The moment
I’ve been recalling moments. Started with the absolute complete waste of bandwidth, driven by a certain 65 Virgo. Reminded me of a moment, when everything changed.
I write to excise demons, as much as anything.
The moment, in the Greenville Bar & Grill, happy hour, on a Tuesday, middle of the long, hot summer. Me and a buddy – roommate – were drinking cheap draft beer for happy hour, a pair of European cafe racer motorcycles were curbside.
That summer, I was working at small motorcycle shop — BMW of Ft. Worth — having walked out of lucrative and prestigious star bartender and bar manager at the ultra hip dive, the Greenville Ave. Country Club. I’m not familiar with the current history of “The Avenue,” Lower Greenville – but as I understand, neither place is still there.
After my untimely departure, the Greenville Ave. Country Club, they had a shift in management. Then, there I was, sipping suds, 96 calories in a 12-oz serving, and the new manager caught up with me. Not like it was far, maybe six, eight blocks south.
Her name was Janelle, best I can do, blonde, very attractive, and smart, too. She approached me and asked if I would consider coming back, guest spot, just Friday and Saturday nights, as I was the fastest and most personality, best bartender at the time. For that place. Not like the standards were high.
Nice offer. Choice shifts for money. I turned it down, working in a motorcycle shop was more interesting, more fulfilling. Youthful pride and arrogance? I’m not sure that European cafe racers -liter bikes- had any kind of future, but that was was then.
A singular moment, however, never might know. Just one of the frozen tableaux.
Two-thirds of the way through The Fat Guy’s recent screed, I had another memory, the idea of stumbling out into the morning’s light, still blurry and smokey from the previous evening. Maybe waterlogged, too.
I ran a club, another six-eight blocks further south than that Greenville Bar & Grill area, and it’s another moment in time, frozen, and remembered.
I was wearing a suit, business suit, no tie, but slacks and coat, the shirt had starch at one time, and the pants were pressed but probably more wrinkled. Sunglasses and a briefcase. Looking sharp, and the guy opening the store next door, a health food store (later bought by Whole Foods – always an Austin connection), one of the owners walking in as I was walking out.
You know what?
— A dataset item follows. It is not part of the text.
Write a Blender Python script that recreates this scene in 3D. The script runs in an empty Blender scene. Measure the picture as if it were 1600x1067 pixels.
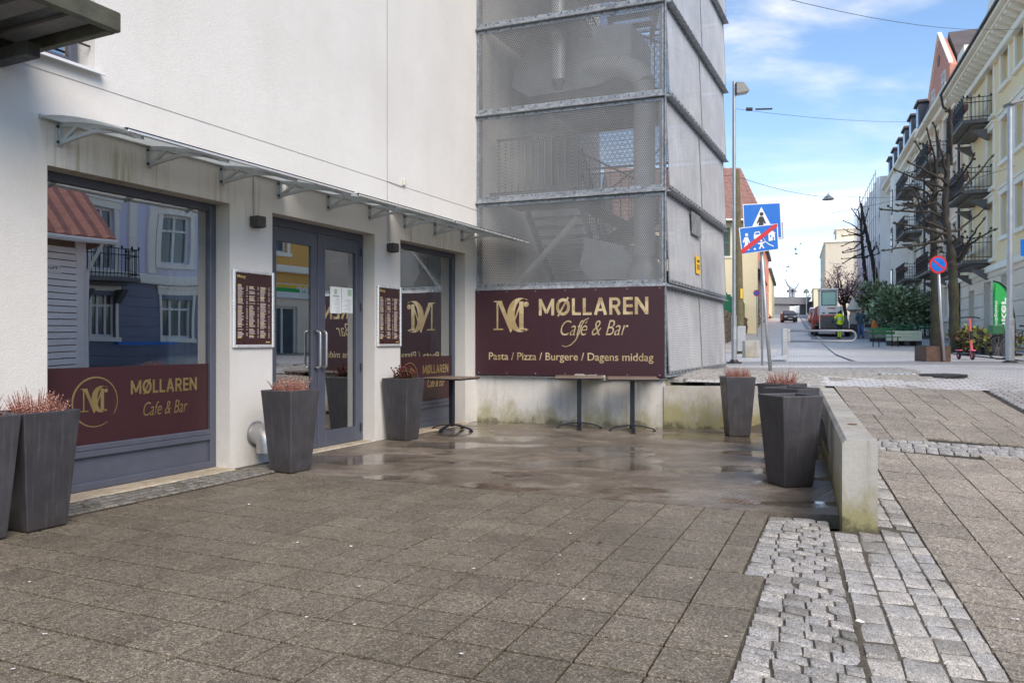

In 2011, I go to bed & wake up at the times, 10pm and 6am respectively, that, just five short years ago, I regularly used to enter & exit the legally-questionable poker room.
I was a volunteer docent at Villa Finale for a few months. Two stories included the fact it was probably a brothel at one time, and when the casino downtown closed, the operations were moved to the basement at Villa Finale.